Though a few exceptional bucks develop impressive antlers at the age of two or three, most bucks do not begin to approach their potential until they are at least four years of age.  Since severe winters generally require that more nutrients be used in developing and sustaining a buck's body in the far northern regions, bucks in those areas usually show optimum antler development later in life, compared with bucks in southern climates.  These northern bucks often show optimum antler development at seven or eight years of age, whereas bucks in Texas usually peak out as early as four, and as late as seven, but usually around five or six years of age.  There are always a few exceptions, of course.

Wherever a buck lives, and whatever his age, nature dictates that in times of inadequate nutrition, or severe stress, nutrients go to body development and maintenance first, and antler development second.  This is obviously why, in years with severe drought conditions, many younger bucks, especially, will have spikes, or maybe even no antlers at all.

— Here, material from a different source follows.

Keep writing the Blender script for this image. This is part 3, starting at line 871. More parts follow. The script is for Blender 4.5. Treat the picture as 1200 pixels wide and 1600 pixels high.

Most northern bucks that are past their prime, seem to decline more slowly than southern bucks.  Many northern bucks continue to grow pretty decent antlers even though they might be 10 or 11 years old, or even older.  In Texas, though, bucks over seven years of age will generally be in decline, and rarely live past nine or ten years of age in the wild, though does are more prone to live slightly longer.

One of the more reliable indicators of a buck's level of maturity is the size of the pedicels, (the spots on the skull where the antlers develop).  These normally grow larger each year until they reach maximum size.  A buck cannot achieve optimum antler development until his pedicels have reached their maximum size.  A mature buck will normally have at least about a four inch pedicel circumference, and the buck's eye can be used as a reference to gauge this, since the eye normally measures about four inches in circumference.  The antler bases of two and three year old bucks will normally, (not always), be smaller than the circumference of the eye.  Here is where good binoculars can really earn their keep.

Bucks over four years of age often begin to develop a "roman" nose, that is, the nose will begin to show a slight hump in the middle.  Mature bucks also develop a deeper body as they get heavier, and the extra weight, (and age), will cause their backs to begin to sag, and they will appear to be somewhat potbellied.  This can become so pronounced on some older bucks that their legs appear to be too short for their body.   Bucks younger than four years will usually have relatively straight back and belly lines.  The facial muscles and skin of bucks over five years of age may begin to sag, and they begin to develop jowls.  On bucks four years of age and younger, the point where the brisket joins the body will usually show a "notch, or change in contour.  On older bucks, the profile of the transition from the brisket to the chest will be a smooth line, and there will be no clearly discernable junction.

A buck's neck begins to swell during the rut at 3 years of age, and mature bucks show very pronounced neck-swelling.  Some authorities point out that during the rut, the tarsal glands on the hocks of mature bucks will be stained dark brown, (which is true, of course); however, this can also be seen to some extent on some younger bucks, which tends to confuse the issue if this characteristic is being used as a consideration in age determination.  The staining will often be quite pronounced on mature bucks.

Judging a deer old enough to be in decline is simplified by the fact that the pedicels never diminish in size with age.  Even though an older deer might have antlers that are inferior to what he carried in previous years, the large size of the pedicels is a dead giveaway that he is an old buck.

Finally, older bucks will behave as if they are older bucks, especially in the presence of other deer.  During the rut, a dominant buck will be confident of his position in the herd, and will act accordingly, whereas 1   and 2 year old bucks will behave like adolescents.  A buck that is past his prime, and has lost his position of dominance, will usually withdraw from the herd, and may become solitary and even more secretive than he was previously.